また、クレーン設置区画の小さな建物においては、2以上の区画を仮開口としてタワークレーンを設置してもよく、これによってタワークレーンの設置スペースの確保が容易となる。さらに、柱強度が十分でない場合に2以上の区画を仮開口とすれば、各々の荷重伝達部材を3以上の柱に支持させることが可能となり、柱の強度確保が容易となる。
また、荷重伝達部材41を、第1の梁41aおよび第2の梁41bで構成する代わりに、アウトリガー等の可動式部材をタワークレーンに備え、クレーン設置区画の大きさに応じて伸縮させるようにしてもよい。これによれば、建物毎に荷重伝達部材41を交換したり調整する必要がないので、現場作業の削減が可能となる。

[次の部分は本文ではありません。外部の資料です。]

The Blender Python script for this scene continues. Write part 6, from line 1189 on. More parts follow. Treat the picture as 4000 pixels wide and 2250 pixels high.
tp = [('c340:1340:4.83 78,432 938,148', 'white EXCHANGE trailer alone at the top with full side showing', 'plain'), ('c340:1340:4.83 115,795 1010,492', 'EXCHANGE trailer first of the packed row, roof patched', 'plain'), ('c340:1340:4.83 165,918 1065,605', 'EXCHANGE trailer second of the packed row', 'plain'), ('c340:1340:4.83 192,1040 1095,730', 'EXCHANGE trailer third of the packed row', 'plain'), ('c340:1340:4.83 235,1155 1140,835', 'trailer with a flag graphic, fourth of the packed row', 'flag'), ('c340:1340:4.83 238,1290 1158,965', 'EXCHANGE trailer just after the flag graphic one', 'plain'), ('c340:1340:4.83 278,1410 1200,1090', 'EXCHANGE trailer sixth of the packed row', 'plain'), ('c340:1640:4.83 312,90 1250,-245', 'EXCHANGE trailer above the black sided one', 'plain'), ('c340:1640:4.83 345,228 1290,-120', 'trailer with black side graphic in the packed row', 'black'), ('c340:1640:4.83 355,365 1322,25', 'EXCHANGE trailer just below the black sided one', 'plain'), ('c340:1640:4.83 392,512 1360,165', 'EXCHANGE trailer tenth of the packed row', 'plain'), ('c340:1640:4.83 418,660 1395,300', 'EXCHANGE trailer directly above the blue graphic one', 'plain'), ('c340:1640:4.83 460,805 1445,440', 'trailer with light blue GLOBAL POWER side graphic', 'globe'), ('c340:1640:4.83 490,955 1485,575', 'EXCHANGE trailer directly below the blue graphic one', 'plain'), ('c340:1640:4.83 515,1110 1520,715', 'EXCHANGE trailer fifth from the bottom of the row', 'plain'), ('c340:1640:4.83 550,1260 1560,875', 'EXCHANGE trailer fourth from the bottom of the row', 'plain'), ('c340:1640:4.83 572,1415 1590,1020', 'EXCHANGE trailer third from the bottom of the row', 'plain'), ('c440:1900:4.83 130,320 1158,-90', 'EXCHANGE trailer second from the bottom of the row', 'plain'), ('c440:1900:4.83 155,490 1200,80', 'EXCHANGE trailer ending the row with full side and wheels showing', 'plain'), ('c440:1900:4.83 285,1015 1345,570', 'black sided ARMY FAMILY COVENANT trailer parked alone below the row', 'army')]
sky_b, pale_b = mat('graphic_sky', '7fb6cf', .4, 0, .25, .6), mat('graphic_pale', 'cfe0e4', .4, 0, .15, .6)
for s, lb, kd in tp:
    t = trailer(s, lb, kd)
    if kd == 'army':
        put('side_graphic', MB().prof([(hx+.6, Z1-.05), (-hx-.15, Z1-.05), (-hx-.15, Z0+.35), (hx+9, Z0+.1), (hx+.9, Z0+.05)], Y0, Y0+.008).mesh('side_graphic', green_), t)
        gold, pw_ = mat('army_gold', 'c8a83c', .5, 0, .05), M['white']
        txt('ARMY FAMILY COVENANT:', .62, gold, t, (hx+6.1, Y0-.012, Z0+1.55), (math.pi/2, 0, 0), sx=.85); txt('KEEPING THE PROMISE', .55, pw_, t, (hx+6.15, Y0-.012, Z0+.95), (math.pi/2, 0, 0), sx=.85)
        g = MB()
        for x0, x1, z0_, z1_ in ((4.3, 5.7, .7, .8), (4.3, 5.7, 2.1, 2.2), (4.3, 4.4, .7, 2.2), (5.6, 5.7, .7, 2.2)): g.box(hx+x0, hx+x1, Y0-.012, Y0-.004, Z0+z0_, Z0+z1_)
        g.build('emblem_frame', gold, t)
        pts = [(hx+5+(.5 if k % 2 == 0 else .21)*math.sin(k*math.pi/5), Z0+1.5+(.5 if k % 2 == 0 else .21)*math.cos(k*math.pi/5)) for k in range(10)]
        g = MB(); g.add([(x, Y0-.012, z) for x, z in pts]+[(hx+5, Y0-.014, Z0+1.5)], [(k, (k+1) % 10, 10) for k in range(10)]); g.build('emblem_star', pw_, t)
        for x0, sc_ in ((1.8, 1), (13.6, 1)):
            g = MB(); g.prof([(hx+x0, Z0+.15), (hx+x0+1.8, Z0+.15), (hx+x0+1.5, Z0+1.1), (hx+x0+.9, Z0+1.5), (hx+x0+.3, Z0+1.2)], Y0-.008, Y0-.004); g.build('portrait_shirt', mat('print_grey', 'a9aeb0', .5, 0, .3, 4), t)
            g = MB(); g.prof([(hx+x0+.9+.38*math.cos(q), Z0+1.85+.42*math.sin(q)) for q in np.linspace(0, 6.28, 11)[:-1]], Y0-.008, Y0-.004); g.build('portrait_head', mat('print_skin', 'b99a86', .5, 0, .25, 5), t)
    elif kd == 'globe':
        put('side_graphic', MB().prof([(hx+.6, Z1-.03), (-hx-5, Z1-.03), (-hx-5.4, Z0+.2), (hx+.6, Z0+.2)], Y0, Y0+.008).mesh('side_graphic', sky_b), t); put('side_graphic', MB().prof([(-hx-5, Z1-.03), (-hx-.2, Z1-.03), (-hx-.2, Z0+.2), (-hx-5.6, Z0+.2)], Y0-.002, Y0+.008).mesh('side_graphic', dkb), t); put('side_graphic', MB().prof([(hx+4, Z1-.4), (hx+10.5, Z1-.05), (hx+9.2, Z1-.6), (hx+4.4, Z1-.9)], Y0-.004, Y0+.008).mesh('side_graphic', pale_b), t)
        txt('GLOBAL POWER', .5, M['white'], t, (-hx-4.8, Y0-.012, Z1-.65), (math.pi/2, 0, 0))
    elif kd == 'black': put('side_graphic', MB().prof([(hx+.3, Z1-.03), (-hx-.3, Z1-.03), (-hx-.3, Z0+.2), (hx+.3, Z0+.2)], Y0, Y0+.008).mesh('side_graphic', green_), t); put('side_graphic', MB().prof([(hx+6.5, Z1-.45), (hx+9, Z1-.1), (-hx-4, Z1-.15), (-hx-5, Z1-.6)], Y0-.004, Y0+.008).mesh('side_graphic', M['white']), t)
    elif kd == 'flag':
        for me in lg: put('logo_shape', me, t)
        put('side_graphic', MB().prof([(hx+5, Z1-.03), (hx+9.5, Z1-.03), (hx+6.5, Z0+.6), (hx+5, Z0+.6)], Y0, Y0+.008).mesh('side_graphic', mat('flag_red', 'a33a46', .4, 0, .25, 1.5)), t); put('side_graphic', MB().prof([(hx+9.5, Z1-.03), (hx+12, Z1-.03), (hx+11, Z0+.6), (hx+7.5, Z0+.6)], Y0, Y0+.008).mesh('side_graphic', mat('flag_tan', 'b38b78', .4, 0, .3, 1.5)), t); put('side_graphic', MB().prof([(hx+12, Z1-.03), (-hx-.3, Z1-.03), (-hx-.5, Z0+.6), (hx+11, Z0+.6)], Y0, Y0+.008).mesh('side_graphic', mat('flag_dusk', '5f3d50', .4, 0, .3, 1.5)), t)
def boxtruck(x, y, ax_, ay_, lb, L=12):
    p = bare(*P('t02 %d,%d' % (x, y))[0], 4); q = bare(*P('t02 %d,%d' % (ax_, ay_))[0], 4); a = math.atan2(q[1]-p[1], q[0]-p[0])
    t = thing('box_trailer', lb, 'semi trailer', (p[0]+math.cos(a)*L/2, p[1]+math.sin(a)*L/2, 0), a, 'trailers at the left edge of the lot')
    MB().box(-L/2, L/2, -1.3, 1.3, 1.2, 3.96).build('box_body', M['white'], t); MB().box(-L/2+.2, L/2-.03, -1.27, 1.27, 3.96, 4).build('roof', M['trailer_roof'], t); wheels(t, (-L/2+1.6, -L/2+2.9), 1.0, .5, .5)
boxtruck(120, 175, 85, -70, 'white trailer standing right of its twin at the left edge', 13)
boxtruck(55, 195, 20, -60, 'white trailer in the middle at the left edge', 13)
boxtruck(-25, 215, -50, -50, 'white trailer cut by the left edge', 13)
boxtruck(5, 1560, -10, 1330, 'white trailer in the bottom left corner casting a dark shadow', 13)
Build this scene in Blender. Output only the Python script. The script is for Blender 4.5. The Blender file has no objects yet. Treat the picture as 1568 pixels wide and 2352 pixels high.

本発明の建物の施工方法に係るタワークレーンと荷重伝達部材の概略側方図である。 図1に示すタワークレーンおよび荷重伝達部材の、荷重伝達部材周辺の詳細図である。 図1に示すタワークレーンおよび荷重伝達部材の、図2の3−3線に沿った平面図である。 本発明の建物の施工方法における、タワークレーンの平面的な配置を示す説明図である。 本発明の建物の施工方法を説明するフロー図である。 本発明の建物の施工方法を説明するステップ図である。 本発明の建物の施工方法を説明するステップ図である。 本発明の建物の施工方法を説明するステップ図である。 本発明の建物の施工方法を説明するステップ図である。 本発明の建物の施工方法を説明するステップ図である。 本発明の建物の施工方法を説明するステップ図である。 本発明の建物の施工方法を説明するステップ図である。 本発明の建物の施工方法における柱の概略構造図である。 本発明の建物の施工方法における柱の施工方法を説明する説明図である。 本発明の建物の施工方法の他の実施形態の説明図である。
符号の説明
1 タワークレーン
2 クレーン本体
21 旋回部
22 ブーム
23 マスト昇降機構
25 受材
27 固定部材
3 マスト
31 下端部
11 柱
11a、11b 柱部材
11c、11d 柱主筋
11e 第1の端面
11f 第2の端面
12 梁
12a、12b 梁部材
12c、12d 梁主筋
12e 梁主筋継手
13a、13b クレーン設置区画
14 仮開口
15 接合空間
16 支持構造物
17 補助ステージ
41 荷重伝達部材
41a 第1の梁
41b 第2の梁
42 固定部材

Claims (3)

  1. タワークレーンが、マストの下端部で施工済みの躯体または仮設の構造物に支持され、施工の進捗に伴って、該下端部が上昇することによって上方に盛変えられていく、タワークレーンを用いた鉄筋コンクリート造の建物の施工方法であって、
    前記タワークレーンを、前記マストの前記下端部で第1の高さに支持させながら、前記タワークレーンの設けられたクレーン設置区画の周辺躯体を構築し、かつ、該クレーン設置区画を構成する柱を前記第1の高さより上方の第2の高さまで構築するステップと、
    前記タワークレーンを、前記マストの前記下端部とは異なる部位で、前記柱の頂部に、荷重伝達部材を介して支持させるステップと、
    前記マストの前記下端部を、前記第1の高さと前記第2の高さとの中間にある第3の高さまで引き上げるステップと、
    前記クレーン設置区画の、少なくとも前記第3の高さに、前記タワークレーンを支持可能な支持構造物を構築するステップと、
    前記タワークレーンを、前記マストの前記下端部で、前記第3の高さの前記支持構造物に支持させるステップと
    を有し、
    前記柱を構築するステップは、柱軸長方向の第1の端面から柱主筋が突出し、第2の端面に該柱主筋を受け入れる柱継手部材が埋込まれ、該第2の端面が平坦であるプレキャストコンクリート製の柱部材同士を、前記第2の端面を上面として、前記柱主筋を前記柱継手部材に挿入して接合することを含み、
    前記タワークレーンを支持させるステップは、上側に位置する前記柱部材の前記第2の端面上に前記荷重伝達部材を設置するステップを含む、建物の施工方法。
  2. 前記タワークレーンを支持させるステップは、
    該タワークレーンを、一方の梁が前記クレーン設置区画を構成する2本の前記柱の前記頂部の間を渡り、他方の梁が前記クレーン設置区画を構成する別の2本の前記柱の前記頂部の間を前記一方の梁と交差しないように渡る、2本の梁からなる前記荷重伝達部材で支持させるステップを有する、請求項1に記載の建物の施工方法。
  3. 前記タワークレーンを支持させるステップは、前記タワークレーンに可動に備えられた前記荷重伝達部材を前記柱の頂部に設置するステップを有する、請求項1または2に記載の建物の施工方法。